Le groupe offre vraiment une immersion qui peut être franchement profonde, au travers des ses titres, jouant la corde de la mélancolie mais aussi d'émotions plus brutes. On est vraiment emmené dans un univers crédible, très puissant où le groupe va offrir des moments de complémentarités, en même temps qu'un traitement d'opposition, voire de polarisation, s'appuyant sur plusieurs éléments (j'y reviens plus loin). Cette immersion passe clairement par la notion de mélodie mais qui ne serait rien avec cette puissance qui émane des titres (puissance polymorphe ici).
Cette puissance se retrouve aussi au travers d'un élément qui m'avait bien plus, qui est aussi lié à l'immersion, à savoir une sorte de colère (pouvant être contenue ou plus débridée, au besoin des morceaux). Et c'est un élément qui est indissociable du tout, l'un de ceux nécessaires au fonctionnement des titres. Cette colère va s'exprimer sous diverses formes, toujours pertinentes et allant à l'essentiel. Elle n'est pas là pour faire du remplissage, très clairement.
Jirfiya va ainsi nous emmener dans des titres gardant ce lien entre rock couillu et metal mélodique, sans que cela empêche quelques passages d'être plus soutenu, notamment dans la gestion des rythmiques, de certains patterns de batterie abordant un visage un peu plus martial (qui rejoint cette idée de puissance, sous une autre forme) ou même à travers des structures qui parfois peuvent être un peu plus dépouillées, jouant là encore sur cette notion de puissance mais aussi de complémentarité / opposition.

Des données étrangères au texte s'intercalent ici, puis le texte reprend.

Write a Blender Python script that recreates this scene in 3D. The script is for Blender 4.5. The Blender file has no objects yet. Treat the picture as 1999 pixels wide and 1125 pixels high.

Le groupe offre des titres offrant différents aspects musicaux, où il y a un aspect plus technique qui ressort parfois (que ce soit dans un jeu spécifique ou dans des effets isolés qui font leur effets). Ca entraine une variété au sein de leur musique, qui me semble plus mature que ce que j'avais pu percevoir en 2019. Car ici, le groupe appuie vraiment sur les émotions, dévoilant une palette plus riche car nettement plus subtile. Il y a une part large d'émotions, qui, même si elles sont autour d'une trame plus ou moins mélancolique, n'hésite pas parfois à s'en éloigner et nous amener en terre inconnue, pour mieux nous surprendre, que ce soit par un plan improbable mais cohérent ou bien par une incursion vers quelque chose de plus subtile et qui bouscule les barrières.
Car il est impossible de ne pas les passages prenant des accents jazzy ici et là, prolongeant l'exploration de la mélancolie et de l'approche du groupe, appuyant ce sens de la retenue et du contraste. Et cela engendre des ambiances efficaces et d'une puissance, en terme de charge émotionnelle, à l'image de 'An endless journey', qui bouscule les codes et qui là aussi amène cette notion que j'évoquais plus haut (complémentarité, opposition et polarisation) et qu'il est temps de poser ici.
Il y a aussi un travail évident sur l'aspect rythmique, qui offre ces différents visages à leur album. Si les possibilités sont du rock au metal, le fonctionnement des rythmiques ne sont pas hasardeuses et vont permettre au groupe de structurer très nettement ses titres et de permettre aussi bien des envolées que de poser des moments où les cervicales sont sollicitées. Le groupe pose des bases qu'il va moduler au besoin et s'offrir des moments de bravoure et cela pas nécessairement à travers une partie virulente. Il y a toujours cette idée de retenue, mais aussi de contraste.
Et la polarisation passe aussi par le traitement des émotions (entre la mélancolie, la colère et d'autres sentiments puissants), qui n'hésite pas à amener des contrastes d'émotions au sein du même passage, jouant sur la forme du morceau ou de poser deux éléments opposés qui se complètent alors, dans la ligne de cohérence que le groupe maitrise.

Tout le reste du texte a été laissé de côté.